Journal Club Review – Privacy and Big Tech

June’s journal club was lead by Amanda Hurley (Postdoc in Jo Handelsman’s Lab). Journal club review was also written by Dr. Hurley.

This past month, the CaSP journal club met to discuss the recent privacy complaints against Facebook from Congress and consumers alike. How could anyone forget this iconic image. Mark Zuckerberg, CEO of Facebook, called in to testify before Congress in April 2018 and getting his photo taken by a million reporters. But how did we get to this point? Why does Congress even care if Facebook is collecting data on the birthdays of its users?

The answer begins with the intractable relationship between privacy and security. In 2014-2015, there was a huge push in Congress to pass cybersecurity laws that beefed up training, research, and dissemination of cybersecurity threats. Some laws passed with flying colors like the Cybersecurity Enhancement Act of 2014. Other laws, such as the Cybersecurity Info Sharing Act in 2015, were much more contentious. The law passed, but barely, with strong opposition from many industries such as Apple, IBM, Microsoft, Google, Amazon and, you guessed it, Facebook.

 

In brief, the new law allowed private sector companies to monitor and implement defensive measures on their own information systems to counter cyber threats. In other words, private companies are now encouraged to hand over any information to the government on employees or users who are potentially a cyber threat. Companies, such as the above mentioned, rallied against the law touting their passionate devotion to the privacy of their users and employers and suggested this law was actually a government surveillance tactic.

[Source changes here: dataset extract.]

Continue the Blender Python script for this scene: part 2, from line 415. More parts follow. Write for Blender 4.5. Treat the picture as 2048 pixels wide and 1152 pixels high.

In January of 2017, we swore in a new president. Nearly a year later (January 17, 2018), the Senate held a hearing titled “Terrorism and Social Media #IsBigTechDoingEnough?” There were two major topics of the hearing: 1. Preventing posts from terrorists and 2. Russian interference in the election. The takeaway from topic #2 was that the Russia is playing by the rules of social media platforms to spread suspicion and apathy in democracy and the US government. In March, a NY Times article was published that revealed Facebook was privy to a pervasive data breach that may have impacted the election of Trump. The problem was this: Global Science Research, a contractor for Cambridge Analytica (US political consulting company) sponsored a survey that required the downloading of the Facebook app. Once downloaded, the survey-taker’s data and the data of all of their friends was accessed. Global science research insisted the data would be used for “academic purposes.” In reality, the data was used to build 5 personality traits that helped target political advertising. Within three months, Facebook was implicated in two huge scandals involving the 2016 elections.

Now, incredibly, this story broke years ago in 2015, but up until now Facebook has insisted there were no wrongdoings. What caught the Senate’s eye was that Facebook moved to suspend Cambridge Analytica from Facebook because the company lied about deleting the user data. The Senate committee promptly sent out letters to Zuckerberg and Cambridge Analytica’s parent company, Strategic Communication Laboratories (SCL), demanding information on the types of data, sharing of data, and terms of service for the original survey app. A few days later, the Senate requested Zuckerberg testify, leading to the infamous photo shoot.

 

I’m not entirely sure what the Senate got out of that testimony. And frankly, I think they were also unsatisfied because they sent Zuckerberg a second letter when another NY Times article revealed that not only was Facebook securing deals to provide app developers with data, but it was also brokering deals with device-makers themselves. Again, your Blackberry, Apple, or Samsung device (and 57 more manufacturers) has access to your name, picture, about information, current location, email address, and the private messages of you, your friends and your friends’ friends. It doesn’t exactly seem like Facebook is upholding the sanctity of privacy as it claimed in 2015 during the cybersecurity legislation.

 

Again, Facebook insists there is no misconduct. Users agree to data access in the terms of service and privacy agreements, which is entirely true. But there are two major, potentially illegal repercussions. The first is the access to your friends’ data who did not sign your personal terms of service. Second, once the data is acquired by an app or a device, who owns it? Can the app sell the data to another company? Is Facebook responsible if the downloaded data is misused as with the Cambridge Analytica debacle?

What about users? Unfortunately, by all our own admittance at CaSP journal club, we rarely read terms of agreements and they’re hard to understand. These major social media platforms forming niche monopolies that we have become dependent on. We suggest the best option is to incentivize these companies, through the federal government, to protect privacy. And simply, targeting ads for political services should be illegal. While privacy has always been a concern, we never saw the consequences play out, until now. Freedom is important, obviously, but bad actors are taking advantage of lax social media regulations to post propaganda and terrorism. Social media companies have the responsibility to change the rules so bad actors are no longer assisted in their global culture war.